Cada vez tiene uno más claro que el brillo y las lentejuelas de la fama no tienen nada que ver con la valía de una persona. De la gestión municipal que ahora se ha cerrado no quedará en el imaginario colectivo más que el desafuero mitinero de Manuel Erdozain, el runrún interminable de los enchufes y de las desigualdades laborales y la debacle de las encuestas, que han quedado como la chata de Cádiz, o sea, a la altura del betún. Lo digo porque hay una persona, concretamente una Concejal del Partido Popular, que no se ha prodigado mucho en los medios de comunicación, que no ha sido objeto de controversia ni piedra de confrontación, pero que calladamente ha llevado a cabo una labor profunda, una labor de esas que a uno lo hacen reconciliarse con la política, que es, o era antes de que lo convirtieran en algo obsceno y alcantarillero, el arte de trabajar por el bien común. Me estoy refiriendo, como sabrán quienes hayan leído el título de este artículo, a Catalina Pérez, que en su puesto de Delegada de Participación Ciudadana ha realizado una labor silenciosa, pero clamorosamente efectiva, en favor de un colectivo que tampoco sale en la prensa ni se airea en las televisiones y sus tertulias. Hablo de Alcohólicos Anónimos, una comunidad de hombres y mujeres que, derrotados por el alcohol, buscan en el cuerpo a cuerpo, en el apoyo y la solidaridad, motivos para dejar de beber.

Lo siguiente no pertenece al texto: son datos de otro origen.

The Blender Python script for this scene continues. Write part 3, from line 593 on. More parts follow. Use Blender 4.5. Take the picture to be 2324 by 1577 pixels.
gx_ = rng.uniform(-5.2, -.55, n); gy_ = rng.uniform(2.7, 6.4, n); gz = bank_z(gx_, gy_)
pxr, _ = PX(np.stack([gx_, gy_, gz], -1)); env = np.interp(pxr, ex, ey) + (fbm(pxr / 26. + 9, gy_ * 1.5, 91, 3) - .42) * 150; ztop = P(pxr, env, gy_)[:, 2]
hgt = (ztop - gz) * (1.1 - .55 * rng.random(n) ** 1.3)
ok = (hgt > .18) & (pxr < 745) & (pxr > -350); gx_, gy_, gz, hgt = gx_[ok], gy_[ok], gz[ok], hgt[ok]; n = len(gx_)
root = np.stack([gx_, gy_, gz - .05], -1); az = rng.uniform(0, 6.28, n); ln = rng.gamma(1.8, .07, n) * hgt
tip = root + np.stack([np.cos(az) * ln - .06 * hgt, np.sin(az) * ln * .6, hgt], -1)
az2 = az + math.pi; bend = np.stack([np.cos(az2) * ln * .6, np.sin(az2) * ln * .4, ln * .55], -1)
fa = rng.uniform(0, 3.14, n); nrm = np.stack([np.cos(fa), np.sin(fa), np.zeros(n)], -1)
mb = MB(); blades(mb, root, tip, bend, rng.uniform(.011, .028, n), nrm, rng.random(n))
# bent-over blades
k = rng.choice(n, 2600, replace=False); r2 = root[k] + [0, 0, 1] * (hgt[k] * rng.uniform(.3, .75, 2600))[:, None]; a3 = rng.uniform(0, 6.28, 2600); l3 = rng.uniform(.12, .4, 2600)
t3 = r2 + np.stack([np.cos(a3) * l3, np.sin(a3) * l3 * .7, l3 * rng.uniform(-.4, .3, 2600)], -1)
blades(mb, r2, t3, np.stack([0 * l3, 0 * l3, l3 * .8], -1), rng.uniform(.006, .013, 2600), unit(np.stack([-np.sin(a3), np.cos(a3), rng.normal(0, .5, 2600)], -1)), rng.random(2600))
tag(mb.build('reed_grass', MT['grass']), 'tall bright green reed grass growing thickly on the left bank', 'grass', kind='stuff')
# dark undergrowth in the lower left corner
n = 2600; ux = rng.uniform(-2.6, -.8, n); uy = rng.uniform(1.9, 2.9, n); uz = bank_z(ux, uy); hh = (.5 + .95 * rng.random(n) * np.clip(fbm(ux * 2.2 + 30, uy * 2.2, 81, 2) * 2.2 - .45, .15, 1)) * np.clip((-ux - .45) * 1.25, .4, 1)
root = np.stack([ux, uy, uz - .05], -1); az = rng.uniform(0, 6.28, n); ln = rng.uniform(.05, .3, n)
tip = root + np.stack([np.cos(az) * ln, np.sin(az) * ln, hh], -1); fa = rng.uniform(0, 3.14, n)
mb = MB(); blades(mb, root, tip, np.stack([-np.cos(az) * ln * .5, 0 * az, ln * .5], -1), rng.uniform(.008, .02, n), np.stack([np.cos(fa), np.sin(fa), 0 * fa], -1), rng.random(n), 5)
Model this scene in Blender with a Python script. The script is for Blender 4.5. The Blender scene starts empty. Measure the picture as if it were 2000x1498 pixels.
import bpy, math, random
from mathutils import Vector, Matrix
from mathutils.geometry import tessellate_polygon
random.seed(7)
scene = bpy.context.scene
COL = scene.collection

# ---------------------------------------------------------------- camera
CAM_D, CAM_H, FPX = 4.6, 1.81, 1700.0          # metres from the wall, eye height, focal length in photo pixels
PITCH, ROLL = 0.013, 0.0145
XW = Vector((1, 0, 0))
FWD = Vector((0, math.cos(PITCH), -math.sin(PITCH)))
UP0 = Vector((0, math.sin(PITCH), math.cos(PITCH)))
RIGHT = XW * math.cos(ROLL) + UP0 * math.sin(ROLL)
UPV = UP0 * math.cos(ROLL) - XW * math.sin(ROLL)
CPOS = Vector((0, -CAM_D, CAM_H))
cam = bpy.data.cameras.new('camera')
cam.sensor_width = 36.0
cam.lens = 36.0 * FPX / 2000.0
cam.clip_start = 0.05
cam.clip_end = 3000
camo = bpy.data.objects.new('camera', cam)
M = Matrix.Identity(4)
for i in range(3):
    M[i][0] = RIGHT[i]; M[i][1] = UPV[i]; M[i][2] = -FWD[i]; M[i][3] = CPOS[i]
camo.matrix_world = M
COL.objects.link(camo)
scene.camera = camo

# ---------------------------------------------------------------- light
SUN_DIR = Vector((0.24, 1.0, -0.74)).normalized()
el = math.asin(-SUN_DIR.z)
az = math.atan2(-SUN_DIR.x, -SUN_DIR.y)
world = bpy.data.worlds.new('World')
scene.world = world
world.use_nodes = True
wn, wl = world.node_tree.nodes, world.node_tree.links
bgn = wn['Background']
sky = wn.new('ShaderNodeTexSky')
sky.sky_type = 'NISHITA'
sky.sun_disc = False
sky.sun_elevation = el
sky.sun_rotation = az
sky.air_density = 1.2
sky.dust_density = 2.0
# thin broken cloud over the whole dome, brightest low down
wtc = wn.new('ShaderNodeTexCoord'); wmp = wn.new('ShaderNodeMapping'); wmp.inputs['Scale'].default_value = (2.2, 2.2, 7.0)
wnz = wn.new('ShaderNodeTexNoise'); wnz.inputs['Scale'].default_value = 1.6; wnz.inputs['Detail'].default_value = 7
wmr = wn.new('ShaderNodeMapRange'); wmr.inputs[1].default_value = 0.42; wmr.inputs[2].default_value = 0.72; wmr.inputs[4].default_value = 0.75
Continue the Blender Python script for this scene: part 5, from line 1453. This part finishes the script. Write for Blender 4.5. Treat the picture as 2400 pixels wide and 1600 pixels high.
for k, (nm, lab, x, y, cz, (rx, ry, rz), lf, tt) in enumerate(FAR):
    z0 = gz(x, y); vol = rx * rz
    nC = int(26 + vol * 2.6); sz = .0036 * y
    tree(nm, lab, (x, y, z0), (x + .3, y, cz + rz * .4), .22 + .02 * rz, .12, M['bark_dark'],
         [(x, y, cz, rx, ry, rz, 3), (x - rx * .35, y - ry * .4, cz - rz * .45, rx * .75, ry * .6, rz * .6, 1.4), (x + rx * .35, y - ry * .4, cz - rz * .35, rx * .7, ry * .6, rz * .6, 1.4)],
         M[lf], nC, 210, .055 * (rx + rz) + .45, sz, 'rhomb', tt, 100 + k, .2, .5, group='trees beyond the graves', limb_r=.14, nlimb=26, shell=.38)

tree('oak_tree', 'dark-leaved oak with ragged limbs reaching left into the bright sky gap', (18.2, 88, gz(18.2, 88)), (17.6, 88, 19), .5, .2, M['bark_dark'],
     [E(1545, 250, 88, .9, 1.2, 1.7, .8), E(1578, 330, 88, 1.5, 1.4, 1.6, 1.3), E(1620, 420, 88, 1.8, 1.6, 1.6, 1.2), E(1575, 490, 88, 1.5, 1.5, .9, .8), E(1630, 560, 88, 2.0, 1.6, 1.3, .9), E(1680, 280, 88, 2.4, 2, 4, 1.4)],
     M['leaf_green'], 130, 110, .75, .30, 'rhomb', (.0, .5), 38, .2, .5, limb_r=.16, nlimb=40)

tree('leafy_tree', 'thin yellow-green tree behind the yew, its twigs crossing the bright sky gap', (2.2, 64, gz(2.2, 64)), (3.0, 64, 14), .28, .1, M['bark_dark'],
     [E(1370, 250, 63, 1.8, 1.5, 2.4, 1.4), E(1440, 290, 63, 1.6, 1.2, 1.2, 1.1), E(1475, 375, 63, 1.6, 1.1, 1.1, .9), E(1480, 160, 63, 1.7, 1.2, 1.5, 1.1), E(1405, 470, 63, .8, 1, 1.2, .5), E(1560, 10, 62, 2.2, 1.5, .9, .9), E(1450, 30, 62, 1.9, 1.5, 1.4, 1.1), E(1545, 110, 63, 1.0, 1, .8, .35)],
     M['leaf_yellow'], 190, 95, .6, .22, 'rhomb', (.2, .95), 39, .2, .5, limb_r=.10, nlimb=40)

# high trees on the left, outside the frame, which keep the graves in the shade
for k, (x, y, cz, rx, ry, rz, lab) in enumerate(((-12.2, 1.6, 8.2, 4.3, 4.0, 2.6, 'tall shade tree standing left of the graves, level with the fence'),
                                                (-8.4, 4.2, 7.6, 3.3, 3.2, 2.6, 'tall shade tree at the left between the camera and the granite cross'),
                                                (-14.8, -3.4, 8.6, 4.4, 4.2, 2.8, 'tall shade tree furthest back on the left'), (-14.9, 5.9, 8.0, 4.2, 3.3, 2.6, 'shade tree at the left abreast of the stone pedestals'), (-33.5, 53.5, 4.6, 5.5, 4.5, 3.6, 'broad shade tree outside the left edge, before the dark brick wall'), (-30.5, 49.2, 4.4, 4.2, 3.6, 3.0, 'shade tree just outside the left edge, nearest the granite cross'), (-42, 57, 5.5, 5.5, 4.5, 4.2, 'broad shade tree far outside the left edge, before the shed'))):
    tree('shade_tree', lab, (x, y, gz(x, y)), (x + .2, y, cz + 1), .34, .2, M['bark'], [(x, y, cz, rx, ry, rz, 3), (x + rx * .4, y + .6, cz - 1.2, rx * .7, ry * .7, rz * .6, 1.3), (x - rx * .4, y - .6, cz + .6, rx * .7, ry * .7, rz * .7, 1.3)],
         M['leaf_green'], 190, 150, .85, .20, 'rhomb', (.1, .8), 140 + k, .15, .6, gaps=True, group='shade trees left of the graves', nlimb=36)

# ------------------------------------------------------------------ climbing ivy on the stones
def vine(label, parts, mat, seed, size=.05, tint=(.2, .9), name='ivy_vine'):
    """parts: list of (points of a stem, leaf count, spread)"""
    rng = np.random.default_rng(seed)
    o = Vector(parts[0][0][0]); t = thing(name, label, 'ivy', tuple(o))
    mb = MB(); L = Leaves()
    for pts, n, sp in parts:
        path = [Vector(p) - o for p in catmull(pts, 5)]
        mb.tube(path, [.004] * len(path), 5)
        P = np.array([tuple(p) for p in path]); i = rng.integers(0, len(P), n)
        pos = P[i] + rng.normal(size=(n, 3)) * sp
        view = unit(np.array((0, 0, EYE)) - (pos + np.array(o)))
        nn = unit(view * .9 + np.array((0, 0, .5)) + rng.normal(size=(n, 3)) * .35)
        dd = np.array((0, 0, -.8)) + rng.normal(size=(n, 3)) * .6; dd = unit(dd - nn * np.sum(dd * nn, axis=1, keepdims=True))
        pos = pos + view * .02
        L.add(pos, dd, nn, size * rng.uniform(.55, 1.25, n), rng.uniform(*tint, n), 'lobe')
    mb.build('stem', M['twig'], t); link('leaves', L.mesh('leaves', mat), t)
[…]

Desde el momento que a Catalina Pérez se le hizo saber la existencia de este problema social, no por callado y anónimo más lacerante y tortuoso, mostró su disposición a poner a disposición de sus miembros todo el apoyo institucional, se involucró de manera personal y supo poner su corazón en el pecho de las personas que sufren de ese mal tan poco entendido que es el alcoholismo.
Por eso ahora que ya nada importa, ahora que la política, esa ciencia tan esquiva, ha puesto en los informativos y en la pequeña historia del pueblo a otras personas, con otras siglas y otras ideologías, uno quiere destacar en negrita el nombre de esta mujer que supo hacerse cargo del dolor callado de unos ciudadanos que no piden ni trabajo ni subvenciones, que se conforman con un pequeño local donde poder reunirse dos o tres veces por semana. Catalina Pérez supo escucharles, supo darles su sitio y, en definitiva, se puso en su lugar, que es lo que tiene que hacer no sólo un político, sino un ser humano en general.
Gente como ella, desinteresada, callada, sin las alharacas de la prensa ni los intereses electorales, es la que salva a la política, la que escribe con letra anónima y verdadera la historia de los pueblos y su gente. Por eso, ahora que vuelve a su condición de ciudadana rasa, sin cargos ni distinciones, escribo estas palabras de agradecimiento a Catalina Pérez.
Unas palabras que no son mías en exclusiva, sino que son el sentir de unos hombres y mujeres, anónimos también, que firman conmigo, que desde su anonimato firman y suscriben este papel.